Trivia, Notes, Quotes and Allusions

FILTER BY TYPE

  • TRIVIA (4)

    • In this episode, Atia is seen to be "holding court"; obviously wealthy people coming to her, as Caesar's Legion approaches. This was a custom of the Roman nobility known as Clientela.

      If one needed support, or help, or a favor of some kind, one often appealed to a more powerful (or rich, or influential) family or person for a "favor", which they might grant. If they did so, you were a cliens of that person, or family, and they were your patronus until your obligatio was discharged by returning some favor that the patronus asked of you (clearly these terms are where we get the words client and patron). Cliens were required, by custom, to report to their patronus every morning to see if there was anything they could do for them. Note Atia chiding one of her cliens for being so long absent. Additionally, cliens were required to show public support for their patronus, such as accompanying them when they went to the Forum. Patroni also had obligations to take care of their cliens.

      A great family's prestige was often enhanced by the number and quality of their cliens; if you had a lot of rich, powerful, and important people owing you favors, you must be rich, powerful, and important as well.

      Clearly the various people coming to Atia are her cliens, or those wishing to become cliens, in hopes that an affiliation with the Julii clan will spare them from the ravages of Caesar's Legion. Atia is obviously not above abusing the system of Clientela, extorting 5,000 denarii from one factory owner for her "patronage".

    • The term "war chest", meaning the money that a politician has for his/her campaign goes back to Roman times. When a general was sent off to war he was given a chest of gold and/or silver to pay his legions expenses, hence his "war chest".

    • When the soldiers salute the officers by putting the hand across their chest and then stretch their arm out they are pledging their heart and their sword to the general. Some historians believe this to be the forerunner of the Fascist salute of Mussolini and possibly even the Nazi salute of Hitler.

    • Historical Trivia:

      Vorenus: Who will pay Proserpina and Pluto for my keep?

      Proserpina
      , a Roman goddess, is the Queen of the Underworld and is a life-death-rebirth deity.

      Pluto
      is the Roman god of the underworld and death. He is also referred to as the god of wealth. He is married to Proserpina.

  • QUOTES (10)

    • Atia of the Julii: (as they prepare to commit suicide) Castor, be sure to cut Octavia's throat before you cut mine!
      Octavia of the Julii: Please, Castor, let mother do it! I won't deny her one last pleasure. It would be undaughterly.

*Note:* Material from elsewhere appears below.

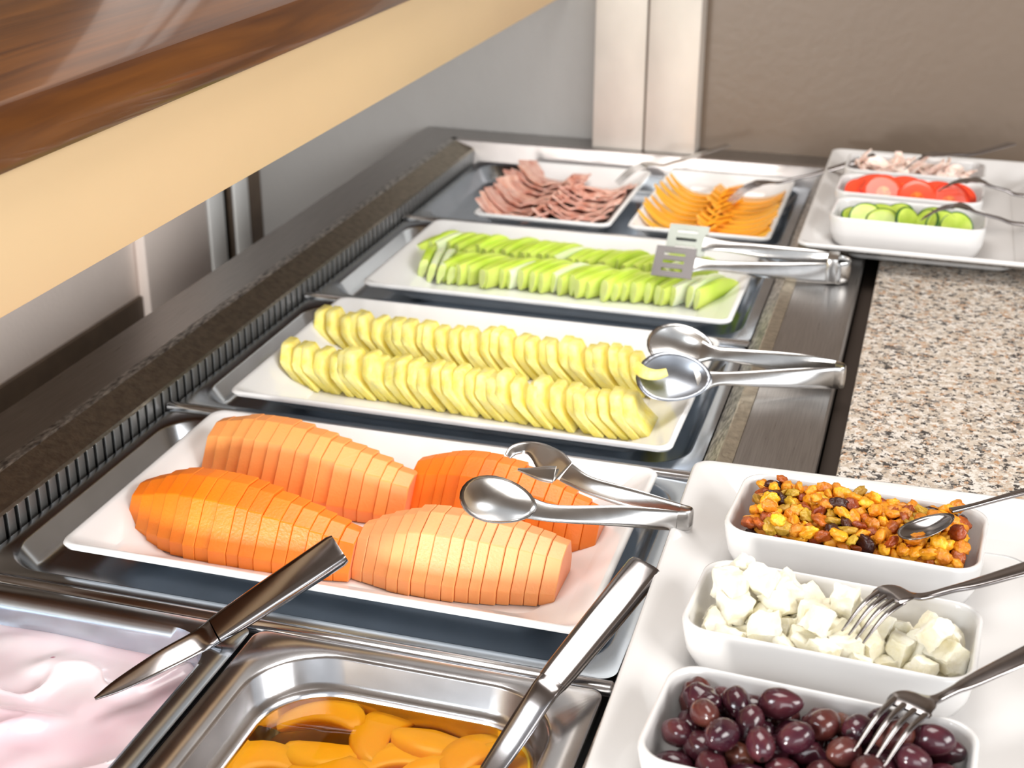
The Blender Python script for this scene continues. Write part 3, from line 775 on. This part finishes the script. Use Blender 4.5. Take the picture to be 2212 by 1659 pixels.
# raisins
def raisin_mesh(seed):
    rng = random.Random(seed); bm = bmesh.new()
    bmesh.ops.create_icosphere(bm, subdivisions=3, radius=1)
    a, b, c = rng.uniform(.0054, .0070), rng.uniform(.0042, .0052), rng.uniform(.0026, .0036)
    for v in bm.verts:
        p = v.co
        w_ = 1 + .34 * noise.noise(p * 1.9 + Vector((seed * 5, 0, 0))) - .30 * abs(noise.noise(p * 3.6 + Vector((0, seed, 0)))) + .08 * noise.noise(p * 8)
        v.co = Vector((p.x * a, p.y * b, p.z * c + .0008 * (p.x ** 2))) * w_
    return bm
ra = []
for k in range(14):
    mm = ['raisin_gold', 'raisin_gold', 'raisin_green', 'raisin_gold', 'raisin_amber', 'raisin_gold', 'raisin_dark', 'raisin_gold', 'raisin_amber', 'raisin_green', 'raisin_gold', 'raisin_gold', 'raisin_amber', 'raisin_gold'][k]
    ra.append(finish('raisin', raisin_mesh(k), M[mm], None, 180))
bed = bmesh.new(); box(bed, -.078, .078, -.036, .036, .005, .0262, .006)
for v in bed.verts: v.co.z += noise.noise(v.co * 200) * .002
rb = finish('raisin_bed', bed, M['raisin_amber'], None, 60, (DR[0], DR[1], DZ), (0, 0, rz))
tag(rb, 'deeper packed raisins beneath the top layer in the raisin dish', 'raisins', kind='stuff')
rgn = np.random.RandomState(3)
n = 296
P = pack(n, .0047, .166, .084, DZ + .0285, 4, 160, rot=rz)
pts = [(p[0] + DR[0], p[1] + DR[1], p[2] + .004 * (1 - abs(p[1]) / .05) - (.004 if abs(p[0]) > .07 else 0)) for p in P]
RC = {2: 'greenish', 9: 'greenish', 4: 'reddish amber', 8: 'reddish amber', 12: 'reddish amber', 6: 'dark brown'}
def rl(p, k):
    a, b = region(p, DR, .17, .08)
    w_ = {'left': 'left', 'right': 'right', 'middle': 'middle'}[a]; v_ = {'front': 'front', 'back': 'back', 'centre': 'centre'}[b]
    return f"{RC.get(k, 'golden')} raisin, {v_} {w_} part of the raisin dish"
spread(ra, pts, 'raisin', lambda i, p, k: rl(p, k), 'raisin', lambda i, p, k: rl(p, k).replace('raisin,', 'raisins,'), 10, .98, 1.3, True)

# ---------------------------------------------------------------- peaches
def peach_mesh(seed, arc=130, rad=.030, th=.017):
    rng = random.Random(seed); bm = bmesh.new(); K = 14; rings = []
    for i in range(K + 1):
        t = i / K; a = R(-arc / 2 + arc * t)
        k = max(.06, math.sin(PI * t) ** .55)
        c = Vector((math.sin(a) * rad, math.cos(a) * rad - rad * .75, 0)); out = Vector((math.sin(a), math.cos(a), 0))
        rg = []
        for (u, w_) in ((-.62, .22), (-.50, .02), (-.10, -.35), (.25, -.55), (.55, -.42), (.72, -.05), (.70, .28), (.58, .46), (.20, .44), (-.25, .38), (-.55, .34)):
            rg.append(c + out * (u * th * 1.1 * k) + Vector((0, 0, w_ * th * k)))
        rings.append(rg)
    loft(bm, rings)
    for f in bm.faces:
        f.material_index = 0
    return bm
spots = [(-.376, .7790, 8, 'in the back left corner, above a curved slice'), (-.362, .748, 188, 'curving downward, second from the back left'), (-.326, .779, 80, 'C-shaped with its opening to the right'),
         (-.293, .783, 185, 'at the back edge, near the middle'), (-.254, .768, 60, 'beneath the long spoon handle'), (-.398, .719, 40, 'farthest left by the pan wall'),
         (-.304, .752, 20, 'overlapping others, just front of the C-shaped one'), (-.272, .742, 12, 'large and level, right of centre'), (-.229, .761, -40, 'at the right wall behind the spoon'),
         (-.236, .735, -20, 'front right beside the spoon'), (-.350, .722, 10, 'at the bottom picture edge, left of centre'), (-.318, .716, 190, 'at the bottom picture edge, in the middle'), (-.283, .712, 0, 'at the bottom picture edge, right of centre')]
rng = random.Random(44)
for i, (x, y_, a, wh) in enumerate(spots):
    o = finish('peach_slice', peach_mesh(i, rng.uniform(125, 160), rng.uniform(.027, .032), rng.uniform(.019, .023)), M['peach'], None, 180, (x * .958, y_ * .963, -0.0315 - .0012 * (i % 4)), (R(rng.uniform(-14, 14)), R(rng.uniform(-8, 8)), R(a)))
    tag(o, f'orange peach slice in syrup, {wh}', 'peach', 'peach slices in syrup')
for i in range(22):
    x, y_ = -0.365 + .0285 * (i % 6) + rng.uniform(-.006, .006), .535 + .058 * (i // 6) + rng.uniform(-.01, .01)
    o = finish('peach_slice', peach_mesh(40 + i), M['peach'], None, 180, (x, min(y_, .735), -0.060 + rng.uniform(-.004, .005)), (R(rng.uniform(-25, 25)), R(rng.uniform(-15, 15)), rng.uniform(0, 6)))
    tag(o, 'orange peach slice lying deeper in the syrup below the top ones', 'peach', 'deeper peach slices in syrup')

# ---------------------------------------------------------------- tomato, cucumber, shredded meat
def disc(name, r, th, mats, seeds=True):
    """disc with skin side (mat 0), flesh ring (1) and core (2)"""
    bm = bmesh.new(); N_ = 28
    prof_ = [(0, th / 2, 2), (r * .34, th / 2 + .0003, 2), (r * .72, th / 2, 1), (r * .90, th / 2, 1), (r, th * .32, 0), (r, -th * .32, 0), (r * .93, -th / 2, 1), (r * .72, -th / 2, 1), (r * .3, -th / 2, 2), (0, -th / 2, 2)]
    prev = None
    for (rr_, z, mi) in prof_:
        if rr_ == 0:
            cur = [bm.verts.new((0, 0, z))]
        else: cur = [bm.verts.new((rr_ * math.cos(2 * PI * k / N_), rr_ * math.sin(2 * PI * k / N_), z)) for k in range(N_)]
        if prev:
            for k in range(N_):
                k2 = (k + 1) % N_
                if len(prev) == 1: f = bm.faces.new((prev[0], cur[k], cur[k2]))
                elif len(cur) == 1: f = bm.faces.new((prev[k], cur[0], prev[k2]))
                else: f = bm.faces.new((prev[k], cur[k], cur[k2], prev[k2]))
                f.material_index = mi
        prev = cur
    return finish(name, bm, mats, None, 40)
tom = disc('tomato_slice', .030, .007, [M['tomato'], M['tomato_flesh'], M['tomato_gel']])
tsp = [(-.080, 1.852, .067, 28, 12, 10, 'lying in the left corner of the dish'), (-.070, 1.866, .076, 14, -6, 0, 'on top at the back left'), (-.056, 1.844, .072, 52, 6, 0, 'leaning left of the middle of the dish'),
       (-.030, 1.866, .073, 25, 0, 0, 'lying at the back of the middle'), (-.014, 1.842, .069, 60, -4, 2, 'showing its round cut face in the middle front'), (.014, 1.862, .074, 15, 4, 0, 'at the back right, under the fork'),
       (.026, 1.840, .068, 57, -6, -3, 'showing its cut face at the front right'), (.033, 1.856, .070, 30, 6, 0, 'in the right corner of the dish')]
for i, (x, y_, z, rx, ry, rz_, wh) in enumerate(tsp):
    o = tom if i == 0 else tom.copy()
    if i: C.objects.link(o)
    o.location = (x, y_, z); o.rotation_euler = (R(rx), R(ry), R(rz_)); o.scale = (.86, .86, 1.3)
    tag(o, f'red tomato slice {wh}', 'tomato', 'tomato slices')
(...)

    • Mark Antony: I applaud you. You're about to enter Rome as a bloodstained conqueror, and yet you look as calm as a cup of water.
      Julius Caesar: I am glad I appear so.

    • Pullo: Your best method for pleasing a woman, is the warm beating heart of an enemy. Women will say they don't like it, but they do. It makes them wet as October.
      Vorenus: That doesn't answer.
      Pullo: Well, failing that, talk to her.
      Vorenus: Talk? But of what?
      Pullo: That doesn't matter.

    • Vorenus: (about the abandonment of Rome) If Mars were watching, he would not allow such a disgrace.
      Pullo: Maybe he was having a crap and missed it.

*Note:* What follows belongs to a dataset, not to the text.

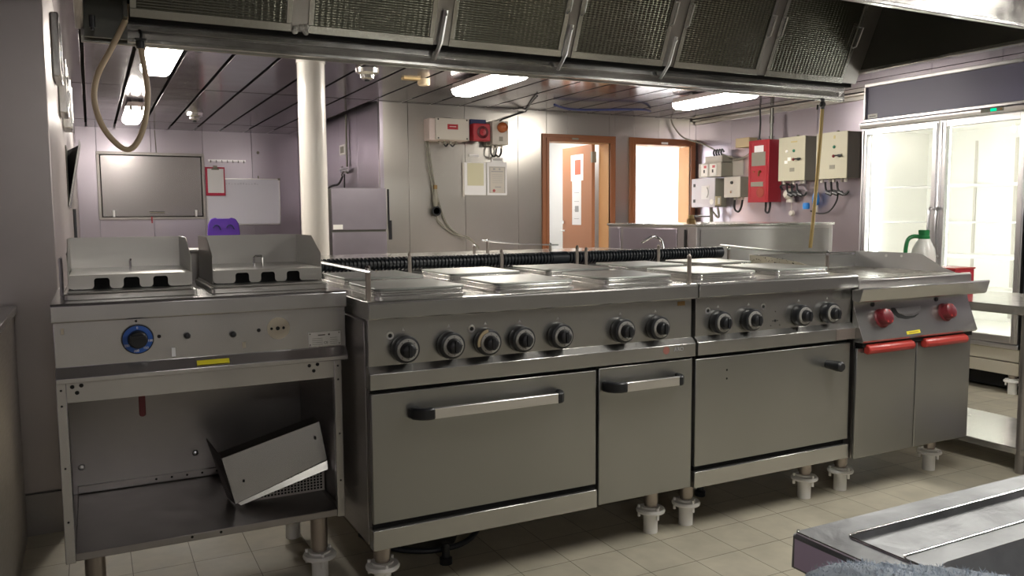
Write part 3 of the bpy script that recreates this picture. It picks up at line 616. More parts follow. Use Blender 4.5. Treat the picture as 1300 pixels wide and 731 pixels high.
# fryer covers
def cover(x0, x1, label, tilt=0.0):
    t = thing('fryer_cover', label, 'lid', ((x0+x1)/2, 2.75, 0.951), 'fryer covers')
    yf, yb = 2.60, 2.95
    bm = NB(); PR(bm, RR(x0-0.012, x1+0.008, yf-0.055, yb+0.03, 0.012), 'z', 0.951, 0.968); PR(bm, RR(x0-0.004, x1, yf-0.04, yb+0.02, 0.01), 'z', 0.968, 0.974); obj('pan_rim', bm, ST_LID, t, 0.002)
    bm = NB(); BX(bm, x0+0.006, x1-0.006, yf+0.03, yb-0.01, 0.974, 1.006); obj('dark_pan', bm, BLACKM, t)
    bm = NB(); PR(bm, [(yf, 1.014-tilt), (yb, 1.016+tilt), (yb, 1.018+tilt), (yf, 1.0165-tilt)], 'x', x0+0.003, x1-0.003); obj('lid_plate', bm, ST_LID, t, 0.0008)
    # front flange with three arched notches
    n0 = [(x0+0.064, x0+0.104), (x0+0.140, x0+0.182), (x0+0.218, x0+0.258)]
    r = 0.010; zt, zb = 1.0155, 0.977
    top = [(x0, zt), ]; pts = [(x0, zt), (x0, zb+r), (x0+0.003, zb+0.003), (x0+r, zb)]
    def arc(cx, cz, a0, a1, rr=r, n=4): return [(cx+rr*math.cos(math.radians(a0+(a1-a0)*i/n)), cz+rr*math.sin(math.radians(a0+(a1-a0)*i/n))) for i in range(n+1)]
    for a, b_ in n0:
        pts += arc(a-r, zb+r, -90, 0); pts += arc(a+r*0.8, zt-0.008-r*0.8, 180, 90, r*0.8); pts += arc(b_-r*0.8, zt-0.008-r*0.8, 90, 0, r*0.8); pts += arc(b_+r, zb+r, 180, 270)
    pts += [(x1-r, zb), (x1-0.003, zb+0.003), (x1, zb+r), (x1, zt)]
    # build the flange as strips between the outline and the straight top edge
    bm = NB(); low = pts[1:-1]
    for ya, yb2 in ((yf-0.0015, yf),):
        A = [bm.verts.new((px, ya, pz)) for px, pz in low]; T = [bm.verts.new((px, ya, zt)) for px, pz in low]
        for i in range(len(low)-1):
            if abs(low[i][0]-low[i+1][0]) > 1e-6:
                bm.faces.new((A[i], A[i+1], T[i+1], T[i]))
    r_ = bmesh.ops.extrude_face_region(bm, geom=bm.faces[:]); bmesh.ops.translate(bm, vec=(0, 0.0015, 0), verts=[v for v in r_['geom'] if isinstance(v, bmesh.types.BMVert)])
    obj('notched_flange', bm, ST_LID, t, smooth=False)
    bm = NB(); BX(bm, x0, x1, yb, yb+0.002, 0.98, 1.115); obj('splash_back', bm, ST_LID, t)
    for x in (x0-0.001, x1-0.001):
        bm = NB(); PR(bm, [(yf+0.005, 0.978), (yb, 0.978), (yb, 1.115), (yf+0.13, 1.115), (yf+0.012, 1.063), (yf+0.005, 1.056)], 'x', x, x+0.002); obj('side_wing', bm, ST_LID, t)
    return t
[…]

    • Octavia: Mother I would rather it were not you who killed me. If you have no objections.
      Atia: Why ever not? You can't still be angry with me!

    • Atia: If Timon and his men weren't guarding our door they would be burning down the house!
      Brutus: Oh they're not that energetic.

    • Vorenus: You heard what she said, she hates me.
      Pullo: (pause) What's your question?
      Vorenus: How do I stop her from hating me? Obviously!
      Pullo: That's not obvious! I thought you were making her hate you for a purpose.
      Vorenus: That was not my intent at all. Why would I do that?
      Pullo: Well I don't know. You're the clever one.

    • Julius Caesar: Think we can trust him?
      Mark Antony: Who?
      Julius Caesar: Lucius Vorenus.
      Mark Antony: (laughing) Oh! Deep 13th him. He'd follow the Eagle up Pluto's ass.

    • Brutus: It's very tempting to abandon Caesar, but to do so know, well, that would look like we're mere... slaves to fashion.

    • Cato: (to Pompey) You have lost Rome without unseathing your sword. You have lost Rome!

  • NOTES (0)

  • ALLUSIONS (1)

    • In discussing Caesar's march on Rome, Pompey starts tell an anecdote about when he destroyed pirates, but is cut off by Cato

      This is an allusion to Third Mithridatic War, where Mithridates VI of Pontus allied himself with bands of pirates in the eastern Mediterranean against Rome. The pirates were immensely successful: attacking Roman shipping, threatening the supply of grain to Rome; conducting inland raids to capture and ransom prominent Roman citizens - including an ex-Consul's daughter, and two Praetors; and even attacking the Roman fleet while it was in harbor!

      Pompey was given a 3-year Imperium Infinitium over all the Mediterranean, all islands in the Mediterranean, and all land within 50 miles of the coast. This was unprecedented, controversial, and highly contested in the Senate - although this action was supported by a young Senator called Gaius Julius Caesar at the time.

      In 3 months (67-66B.C.E.) Pompey had smashed the pirates (but resettled them as landholders in Roman controlled territory, gaining hundreds if not thousands of new cliens and supporters amongst the ex-pirates), but went on to "tour" the east for the next 6-years, acting like a king. He founded the Roman province of Syria, insulted and alienated the king of Parthia, and committed sacrilege in Jerusalem by barging into the "Holy of Holies" in the temple to see what all the fuss was about, before coming home.

      Pompey was so successful that he alarmed his fellow Consul, Marcus Licinius Crassus, who scrambled to find ways to counteract Pompey's "run away power" - most of which failed. Finally, Crassus decided to counter-balance Pompey by creating an 'anti-Pompey', and threw his support behind the career of an up-and-coming Patrician, Gaius Julius Caesar.